Huitième manifestation contre la réforme du système des retraites : toujours des manifestants dans les rues de Montpellier

Soudain, un manifestant aux lunettes noires se jette sur la voiture, la martèle à coups de pied et fait mine de vouloir s'attaquer à son conducteur. Immédiatement, il est entouré par une dizaine de manifestants qui l'éloignent par force. "Tout est de leur faute", crie l'homme aux lunettes noires, parlant des Maghrébins. "C'est à cause d'eux que je dois bosser jusqu'à 70 ans." et : "Arabes dehors !"
Il n'a rien compris", commente un des manifestants dans son entourage. "Non, c'est un agitateur", le corrige un autre, et un troisième avance : "...payé par le gouvernement." Les autres ne disent rien, mais beaucoup ont l'air dégoûtés. Quelques minutes plus tard, l'homme aux lunettes noires quitte le milieu du cortège et, arrivé à la place de la Comédie, il abandonne la manifestation par le Boulevard Victor Hugo...

"Je voulais juste rappeler aux manifestants que personne n'est seul dans la lutte", explique Sylvain, directeur du "Chœur de Lutte", et il ajoute que sa chorale, malgré sa qualité musicale, n'aurait rien de professionnel. "J'ai juste distribué des textes, et ceux qui en avaient envie sont venus chanter."
"Oui, vous avez raison", réagit une dame dans la trentaine à la remarque de l'équipe des Gens de Montpellier, "nous ne sommes peut-être plus que quelque dix mille à manifester. Mais dix mille personnes décidées à ne pas renoncer, ça compte." Et un homme un peu plus âgé ajoute : "Ce n'est pas la quantité qui compte, mais la qualité."

Une question qui surgit souvent dans les rangs des manifestants est celle de l'avenir. "Que le mouvement va-t-il devenir ? ou "Qu'est-ce qu'on va faire ? Continuer à manifester une ou deux fois par semaines ?" ou, tout simplement, "Le mouvement est-il à sa fin ?
Cette question sur l'avenir du mouvement était aussi au cœur d'une réunion de l'AG Interpro qui eut lieu au Peyrou, après la fin de la manifestation. Une première préoccupation était le refus de la mairie - "qui, toutefois, est pour les manifestations", comme dirent les participants à la soirée - de leur accorder une salle. Mais, finalement, tout le monde était positif que, la prochaine fois, ils n'auraient plus besoin de se réunir "dans le froid."
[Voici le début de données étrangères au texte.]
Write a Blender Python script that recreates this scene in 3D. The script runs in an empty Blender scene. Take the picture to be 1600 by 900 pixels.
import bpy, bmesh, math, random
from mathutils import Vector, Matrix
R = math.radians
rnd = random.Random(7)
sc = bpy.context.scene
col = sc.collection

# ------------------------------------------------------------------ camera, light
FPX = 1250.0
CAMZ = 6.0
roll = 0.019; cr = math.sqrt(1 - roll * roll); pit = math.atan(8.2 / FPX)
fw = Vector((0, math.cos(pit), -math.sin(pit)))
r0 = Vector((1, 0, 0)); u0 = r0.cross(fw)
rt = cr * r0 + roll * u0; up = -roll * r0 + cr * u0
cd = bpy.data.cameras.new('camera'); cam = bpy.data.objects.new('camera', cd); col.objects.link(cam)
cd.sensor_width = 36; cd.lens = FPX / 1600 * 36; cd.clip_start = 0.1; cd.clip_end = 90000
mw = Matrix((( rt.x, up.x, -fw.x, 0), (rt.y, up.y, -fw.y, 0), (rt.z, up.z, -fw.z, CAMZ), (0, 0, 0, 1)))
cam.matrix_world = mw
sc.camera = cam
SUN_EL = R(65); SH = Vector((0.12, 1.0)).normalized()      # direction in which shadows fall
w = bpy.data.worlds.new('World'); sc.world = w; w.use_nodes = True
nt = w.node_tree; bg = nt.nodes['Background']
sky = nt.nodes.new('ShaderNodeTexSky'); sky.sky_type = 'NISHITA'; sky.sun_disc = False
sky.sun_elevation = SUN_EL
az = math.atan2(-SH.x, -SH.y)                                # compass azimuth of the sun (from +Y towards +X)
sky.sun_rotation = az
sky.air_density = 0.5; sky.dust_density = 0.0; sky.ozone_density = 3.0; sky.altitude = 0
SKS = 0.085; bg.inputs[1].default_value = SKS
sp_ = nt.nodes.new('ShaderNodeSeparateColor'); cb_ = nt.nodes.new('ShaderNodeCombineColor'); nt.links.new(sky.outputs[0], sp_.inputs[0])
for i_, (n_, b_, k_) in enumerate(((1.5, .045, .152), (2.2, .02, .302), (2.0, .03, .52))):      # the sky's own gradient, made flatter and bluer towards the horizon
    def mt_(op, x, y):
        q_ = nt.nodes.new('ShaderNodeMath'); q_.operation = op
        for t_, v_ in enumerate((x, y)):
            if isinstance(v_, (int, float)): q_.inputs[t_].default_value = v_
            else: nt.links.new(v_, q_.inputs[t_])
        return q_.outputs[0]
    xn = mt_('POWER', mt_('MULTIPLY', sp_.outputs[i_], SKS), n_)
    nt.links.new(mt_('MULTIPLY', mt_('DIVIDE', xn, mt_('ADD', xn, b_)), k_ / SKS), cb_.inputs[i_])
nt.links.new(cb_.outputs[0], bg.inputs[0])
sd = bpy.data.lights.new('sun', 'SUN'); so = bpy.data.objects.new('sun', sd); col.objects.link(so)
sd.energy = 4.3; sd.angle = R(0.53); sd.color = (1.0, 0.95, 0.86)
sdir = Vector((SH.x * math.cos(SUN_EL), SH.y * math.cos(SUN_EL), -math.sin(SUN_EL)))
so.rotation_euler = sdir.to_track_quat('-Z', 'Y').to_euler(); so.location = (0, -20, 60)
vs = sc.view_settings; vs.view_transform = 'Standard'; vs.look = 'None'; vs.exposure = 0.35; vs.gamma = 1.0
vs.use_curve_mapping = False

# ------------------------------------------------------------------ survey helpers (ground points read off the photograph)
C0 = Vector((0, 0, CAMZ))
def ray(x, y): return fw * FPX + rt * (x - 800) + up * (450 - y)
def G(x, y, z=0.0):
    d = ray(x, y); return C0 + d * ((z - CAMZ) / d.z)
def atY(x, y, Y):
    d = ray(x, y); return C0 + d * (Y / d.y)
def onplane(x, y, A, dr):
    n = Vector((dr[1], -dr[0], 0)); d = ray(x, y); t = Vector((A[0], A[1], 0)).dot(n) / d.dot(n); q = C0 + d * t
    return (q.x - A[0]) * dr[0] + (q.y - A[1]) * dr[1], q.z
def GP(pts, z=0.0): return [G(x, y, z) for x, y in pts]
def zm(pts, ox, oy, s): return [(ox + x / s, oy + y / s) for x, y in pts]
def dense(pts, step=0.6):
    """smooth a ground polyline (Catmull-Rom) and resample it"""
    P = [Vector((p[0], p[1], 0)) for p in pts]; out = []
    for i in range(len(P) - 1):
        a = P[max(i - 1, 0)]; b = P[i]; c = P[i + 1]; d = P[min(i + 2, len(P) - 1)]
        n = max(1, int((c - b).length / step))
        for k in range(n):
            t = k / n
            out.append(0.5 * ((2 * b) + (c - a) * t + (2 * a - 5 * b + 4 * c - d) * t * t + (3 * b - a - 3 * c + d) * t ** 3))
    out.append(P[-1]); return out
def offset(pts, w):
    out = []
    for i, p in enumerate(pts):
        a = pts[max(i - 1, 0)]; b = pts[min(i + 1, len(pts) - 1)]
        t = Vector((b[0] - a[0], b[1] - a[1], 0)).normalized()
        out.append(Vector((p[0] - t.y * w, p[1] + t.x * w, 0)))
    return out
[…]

Qui est ce jeune homme, voulait savoir l'équipe des Gens de Montpellier, qui si gentiment achète des légumes, qui les fait cuire dans une grande casserole aux jardins du Peyrou, qui amène des bols et des couverts pour tout le monde... ? "Disons", répond Benoît, "que c'est juste un homme qui a envie que les gens mangent ensemble et en profitent pour discuter des sujets qui, en ce moment, sont importants pour tout le monde."
De toute manière, l'AG Interpro ne s'est pas séparée sans au moins une idée qui vaut la peine d'être soumise à des décideurs nationaux : organiser une manifestation immense à Paris. Une manifestation qui bloquerait la ville entière et qui ferait comprendre au gouvernement qu'il y en a beaucoup en France qui ne sont plus d'accord.
"Si tout le monde va à Paris", doute un des participants à la réunion, "ils vont croire qu'on abandonne le mouvement en province." - "Mais non", interviennent des autres, "on apparaîtra massivement à Paris pour, ensuite, reprendre la lutte dans les petites villes." - "Manifestation à Paris ou non", déclare une étudiante, "nous pouvons pas continuer comme ça. Tout le monde n'a pas le temps de manifester si souvent et, en plus, ceux qui ont le pouvoir ne s'en préoccupent pas. Si on ne fait pas quelque chose de plus massif, de 'visible', on peut aussi bien arrêter le mouvement. Mais ça", ajoute-t-elle, "est hors question."
"Quoi qu'on fasse", commente un homme dans la soixantaine, "le dernier mot n'est pas prononcé. Le peuple est lancé, on va voir ce qu'on va voir."